Estos problemas adquirieron importancia decisiva en los países monoproductores, cuya economía y cuya sociedad estaban fundadas exclusivamente sobre el café, la caña de azúcar, el banano, el guano, el salitre o el estaño. Un pequeño grupo social —a veces un pequeño grupo familiar— controlaba toda la riqueza, y la necesidad de ajustar las exportaciones a las demandas del mercado internacional y, naturalmente, la política interior, en la cual la regulación de los grupos sociales era un punto fundamental. Para esas minorías, el problema fundamental era el mantenimiento de la mano de obra barata, y toda otra consideración cedía frente a esta exigencia de sus planes.

No es difícil imaginar las dificultades que entraña, en el orden científico, plantear rigurosamente tales temas, tan comprometidos. ¿Quién podría abordar el problema de la historia de la “estancia” argentina sin sacar a luz todo el proceso de la ocupación indebida de la tierra, de la utilización del poder político para lograrla y conseguir buenos frutos de ella, de la sumisión a los poderosos grupos financieros que controlaban la colocación de sus productos en el mercado internacional? Y, sin embargo, es visible que una historia de la “estancia” argentina constituye uno de los temas vitales de la historia social de ese país, como la historia de la explotación del salitre y el cobre lo es de la de Chile y Perú, o la de las plantaciones de caña de azúcar y de café lo es de la de Brasil.

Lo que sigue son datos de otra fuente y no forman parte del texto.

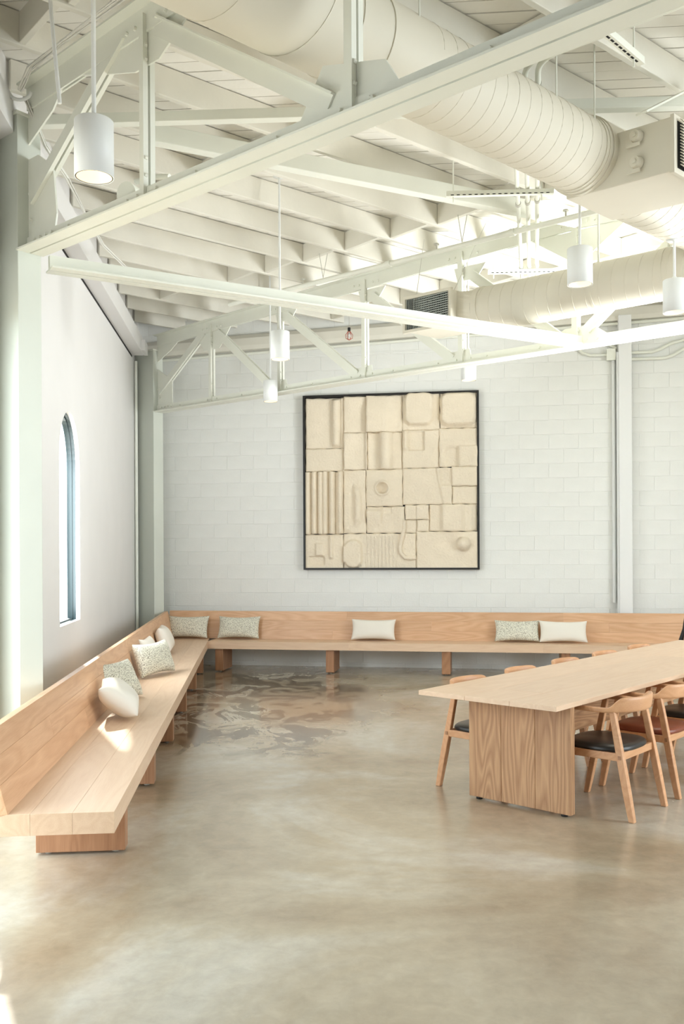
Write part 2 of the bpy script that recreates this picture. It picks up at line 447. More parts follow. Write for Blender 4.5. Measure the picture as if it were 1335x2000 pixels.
# ------------------------------------------------------------------ ceiling: deck planks, joists, blocking
def wx(y): return WLO.x + Ld.x / Ld.y * (y - WLO.y)      # the left wall's face at depth y
cl = MB()
pl = [(wx(-4) - .12, -4), (9.2, -4), (9.2, 15.5), (wx(15.5) - .12, 15.5)]
cl.add([(x, y, z) for z in (DECK + .03, DECK + .15) for x, y in pl], [(3, 2, 1, 0), (4, 5, 6, 7)] + [(i, (i + 1) % 4, 4 + (i + 1) % 4, 4 + i) for i in range(4)])
cl = cl.build('ceiling', mat('seam_shade_backing', (96, 86, 74), .9)); structure(cl)  # backing slab coloured dark to put shade into the plank seams
D1 = V((.996, -.085, 0)).normalized(); D2 = V((.085, .996, 0)).normalized()
pm = MB().box(-6.3, 6.3, -.065, .065, 0, .027).mesh('plank'); pm.materials.append(M_deck)
RD = Matrix((D1, D2, UP)).transposed().to_4x4()
for k in range(92):
    s = 2.6 + k * .139
    k_ = D1.y / D1.x; xl = wx(s + .2) - .22; ln_ = 9.0 - xl
    M = RD.copy(); xm = (xl + 9.0) / 2; M.translation = V((xm, s + k_ * xm, DECK + random.uniform(0, .004)))
    M = M @ Matrix.Diagonal((ln_ / 12.6, 1, 1, 1))
    link('plank', pm, None, cl, 0, 0, M)

nj = V((.6449, -.7643, 0)).normalized()
JB, JH, JT = EYE + 3.30, .22, .048
def joist_span(n):
    """where the joist with offset n enters at the left wall and leaves at the block wall / right side"""
    P = nj * n
    s0 = -P.x / J.x - 3
    # left wall: (p-WLO).NL = 0.02
    s_left = (0.02 - (P - WLO).dot(NL)) / J.dot(NL)
    s_back = (-.01 - (P - WO).dot(NW)) / J.dot(NW)
    s_right = (RX - P.x) / J.x
    return s_left, min(s_back, s_right)
n0 = -4.125
for k in range(-5, 15):
    n = n0 - .61 * k
    a, b = joist_span(n)
    P = nj * n
    a = max(a, (1.2 - P.y) / J.y)
    if b - a < .4: continue
    c = P + J * (a + b) / 2 + UP * (JB + JH / 2)
    board('joist', cl, c, J, nj, b - a, JT, JH, M_wood, .006)
    # blocking in rows that run with the trusses
    for row in (-5.35, -3.0, -.75, 1.5, 3.7):
        # row line: points with NT-coordinate fixed, relative to the back truss
        q = row + random.uniform(-.05, .05)
        Pn = nj * (n - .305)
        base = V((-2.61, 13.3, 0))
        s = (q - (Pn - base).dot(NT)) / J.dot(NT)
        aa, bb = joist_span(n - .61)
        if s < aa + .1 or s > bb - .1: continue
        cc = Pn + J * s + UP * (JB + .012 + (JH - .02) / 2)
        ln = .61 - JT - .006
        board('blocking', cl, cc, nj, J, ln, .045, JH - .02, M_wood, .004)

# ledger on the block wall under the joists, following the roof's slope
ld = MB()
P0 = WO + W * -4.2 - NW * .05 + UP * (EYE + 2.83); P1 = WO + W * 5.2 - NW * .05 + UP * (EYE + 3.20)
ld.prism(P0 + UP * .06, P1 + UP * .03, [(-.05, 0), (.05, 0), (.06, .06), (.05, .17), (.0, .23), (-.05, .24)])
o = ld.build('trim_3', M_wood); structure(o)
st = MB(); st.tube([P0 - NW * .02, P1 - NW * .02], .022, 8); st.build('conduit_strip', M_steel, o)
lg = MB(); lg.obox(WO, W, NW, UP, -1.7, 1.1, -.012, .0, EYE + 2.845, EYE + 2.865)
o = lg.build('trim_4', M_block); structure(o)

# ------------------------------------------------------------------ steel columns and trusses
C1 = V((-2.08, 6.17, 0)); C2 = V((-2.64, 13.3, 0))
def column(name, c, label, top):
    t = thing(name, label, 'column', c - T * .23)
    m = MB().obox(c, T, NT, UP, -.46, 0, -.0875, .0875, .012, top); m.build('shaft', M_column, t, .004)
    b = MB().obox(c, T, NT, UP, -.52, .05, -.14, .14, 0, .014); b.build('base_plate', M_steel, t)
    p = MB().obox(c, T, NT, UP, -.47, .012, -.1, .1, top - .02, top); p.build('cap_plate', M_steel, t)
    return t
col1 = column('steel_column', C1, 'ivory painted steel column close by on the left edge of the view', EYE + 2.92)
col2 = column('steel_column', C2, 'ivory painted steel column in the corner behind the two benches', EYE + 2.90)

def angles(w_, h_, t_=.012, g=.007, flip=False):
    """two back-to-back angles, flange at the bottom (or the top when flipped)"""
    s = -1 if flip else 1
    a = [(g, 0), (w_, 0), (w_, t_ * s), (g + t_, t_ * s), (g + t_, h_ * s), (g, h_ * s)]
    b = [(-x, y) for x, y in a]
    return a, b
def member(mb, P, Q, w_, h_, up=UP, flip=False, t_=.012, g=.007):
    for pr in angles(w_, h_, t_, g, flip): mb.prism(P, Q, pr, up)

def bolts(mb, c, axis, r=.013, l=.012):
    c = V(c); axis = V(axis).normalized()
    mb.tube([c, c + axis * l], [r, r * .8], 6, True, False)

def plate(parent, tp, pts, mat_=None, th=.012, NT=NT):
    """gusset plate with corners (t, h) in the truss plane"""
    n = len(pts); m = MB()
    vs = [tp(t, h) - NT * th / 2 for t, h in pts] + [tp(t, h) + NT * th / 2 for t, h in pts]
    fs = [tuple(range(n)), tuple(range(2 * n - 1, n - 1, -1))] + [(i, i + n, (i + 1) % n + n, (i + 1) % n) for i in range(n)]
    m.add(vs, fs); m.build('gusset_plate', mat_ or M_steel, parent)

def truss(c, label, tmax, posts, diags, tops, slope=.036, T=T):
    NT = V((-T.y, T.x, 0))
    tp = lambda t, h: c + T * t + UP * (EYE + h)
    r = thing('roof_truss', label, 'truss', tp(0, 1.995))
    topl = lambda t: 2.94 + slope * (t if t < 6.5 else 13 - t)
    m = MB(); member(m, tp(.0, 1.995), tp(tmax, 1.995), .10, .10); m.build('bottom_chord', M_steel, r)
    m = MB()
    if tmax <= 6.6: member(m, tp(.0, topl(0) + .16), tp(tmax, topl(tmax) + .16), .09, .16, UP, True)
    else:
        member(m, tp(.0, topl(0) + .16), tp(6.5, topl(6.5) + .16), .09, .16, UP, True)
        member(m, tp(6.5, topl(6.5) + .16), tp(tmax, topl(tmax) + .16), .09, .16, UP, True)
    m.build('top_chord', M_steel, r)
    for t in posts:
        m = MB(); member(m, tp(t, 2.02), tp(t, topl(t) + .1), .042, .07, -T, False, .01, .008); m.build('post', M_steel, r)
    for (t0, h0, t1, h1) in diags:
        m = MB(); member(m, tp(t0, h0), tp(t1, h1), .035, .105, -T, False, .01, .007); m.build('diagonal', M_steel, r)
    bm = MB()
    for pts in tops:
        plate(r, tp, pts, None, .012, NT)
    # bolt heads: too small to pick apart
    rows = [(.10 + .07 * i, 2.06) for i in range(4)] + [(.06, 2.2), (.06, 2.32)]
    for t in posts:
        rows += [(t - .18, topl(t) + .05), (t - .1, topl(t) + .05), (t + .1, topl(t) + .05), (t + .18, topl(t) + .05), (t, topl(t) - .08), (t, topl(t) - .16), (t, 2.16), (t, 2.26), (t + .09, 2.06), (t - .09, 2.06)]
    t = .5
    while t < tmax - .1:
        rows.append((t, 2.055)); t += .62
    for t, h in rows: bolts(bm, tp(t, h) - NT * .018, -NT, .014, .016)
    o = bm.build('bolt_heads', M_steel, r); o['kind'] = 'stuff'
    return r
TN = V((.7535, -.6575, 0)).normalized()
nearP = [1.303, 2.871, 4.33]
truss(C1, 'ivory steel roof truss nearest the camera, crossing the upper picture', 6.3, nearP,
      [(.07, 2.30, 1.10, 3.02), (1.41, 3.04, 2.74, 2.16), (3.0, 3.0, 4.22, 2.14)],
      [[(0, 2.02), (.30, 2.02), (.34, 2.18), (.30, 2.50), (.12, 2.62), (0, 2.62)],
       [(0, 2.72), (.30, 2.86), (.42, 2.98), (0, 3.06)],
       [(.60, 2.98), (.98, 2.86), (1.18, 2.80), (1.40, 2.80), (1.74, 3.0), (1.74, 3.06), (.60, 3.04)],
       [(2.48, 2.06), (3.14, 2.06), (3.04, 2.22), (2.66, 2.32)]], .036, TN)
bp_ = [1.165, 2.46, 3.83, 5.17, 6.50, 7.83, 9.17]
tops = [[(0, 2.02), (.32, 2.02), (.32, 2.42), (0, 2.62)], [(0, 2.72), (.30, 2.86), (.5, 2.99), (0, 3.04)]]
dg = [(.06, 2.24, 1.03, 2.96)]
tops.append([(.80, 3.0), (1.0, 2.74), (1.3, 2.74), (1.52, 3.0)])
for i in range(1, 5):
    a, b = bp_[i - 1], bp_[i]
    dg.append((a + .13, 3.0, b - .12, 2.12))
for t in bp_[1:4]:
    tops.append([(t - .12, 3.06), (t - .08, 2.91), (t + .16, 2.91), (t + .28, 3.06)])
    tops.append([(t - .28, 2.06), (t - .2, 2.15), (t + .07, 2.17), (t + .09, 2.06)])
tops.append([(5.98, 3.16), (6.4, 2.88), (6.6, 2.88), (7.02, 3.16)])
tops.append([(6.15, 2.06), (6.35, 2.2), (6.65, 2.2), (6.85, 2.06)])
dg += [(7.7, 3.0, 6.62, 2.12), (9.0, 2.95, 7.95, 2.12)]
truss(C2, 'ivory steel roof truss further back, ending at the corner column', 10.4, bp_, dg, tops)

# struts between the trusses
def strut(label, P, Q, w_, h_, flip=False, name='brace_strut'):
    m = MB(); member(m, P, Q, w_, h_, UP, flip)
    return tag(m.build(name, M_steel), label, 'brace')
strut('long ivory steel strut running from the near column down to the rear truss', H(-2.0, 6.33, 1.93), H(2.38, 9.12, 2.0), .085, .10)
m = MB(); m.prism(H(-1.5, 6.98, 3.10), H(2.3, 8.92, 3.12), [(-.05, 0), (.05, 0), (.05, .14), (-.05, .14)])
o = tag(m.build('brace_strut', M_steel, None, .006), 'upper ivory steel strut under the joists between the two trusses', 'brace')
m = MB(); m.prism(H(-2.25, 6.78, 3.12), H(3.2, 6.50, 3.12), [(-.04, 0), (.04, 0), (.04, .075), (-.04, .075)])
tag(m.build('brace_strut', M_steel, None, .004), 'slim level ivory brace passing behind the big round duct', 'brace')

m = MB(); m.prism(H(1.98, 6.05, 2.85), H(2.55, 6.55, 3.29), [(-.04, 0), (.04, 0), (.04, .012), (-.04, .012)])
tag(m.build('brace_strut', M_steel), 'short ivory brace rising to the right above the outlet box', 'brace')
# ------------------------------------------------------------------ ducts
def duct_mesh(P, Q, r, n=40):
    return MB().tube([P, Q], r, n)
def helix(P, Q, r, pitch, wr=.004, n=28):
    P, Q = V(P), V(Q); d = (Q - P); Lh = d.length; d.normalize()
    sx = d.cross(UP).normalized(); sy = sx.cross(d)
    N = int(Lh / pitch * n); pts = []
    for i in range(N + 1):
        a = 2 * math.pi * i / n; s = Lh * i / N
        pts.append(P + d * s + sx * (r * math.cos(a)) + sy * (r * math.sin(a)))
    return MB().tube(pts, wr, 4, True, False)
JD = V((.729, .6845, 0)).normalized()
DP = H(.952, 5.75, 2.74)
RD1 = .25
a1 = DP - JD * 4.9; b1 = DP + JD * .97
du = thing('spiral_duct', 'large round ivory air duct running diagonally under the joists', 'duct', DP - UP * RD1)
duct_mesh(a1, DP - JD * 1.35, RD1 + .006).build('duct_tube', M_duct, du)
duct_mesh(DP - JD * 1.35, b1, RD1).build('duct_tube', M_duct, du)
helix(DP - JD * .75, b1, RD1 + .0005, .115, .0022).build('spiral_seam', M_duct, du)
helix(a1 + JD * 2, DP - JD * 1.5, RD1 + .007, .45, .0035).build('spiral_seam', M_duct, du)
for s, rr_2 in ((-1.35, .012), (-1.12, .006), (.97, .012), (.94, .006)):
    P = DP + JD * s
    MB().tube([P - JD * .018, P + JD * .018], RD1 + rr_2, 40).build('collar_ring', M_duct, du)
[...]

El examen de estos y otros capítulos de la historia social de los países del área latinoamericana, tan compleja como sea la investigación de los datos y tan arriesgada como sea la elaboración objetiva de las hipótesis de trabajo, comienza a renovar en sus raíces la comprensión del proceso histórico de esta zona tan diversa en su fisonomía y tan compacta si se considera su situación frente a las áreas de pleno desarrollo económico. Pero con ello, no sólo podrán aclararse los problemas de la historia social sino también los de otros planos de la vida histórica aparentemente mejor conocidos.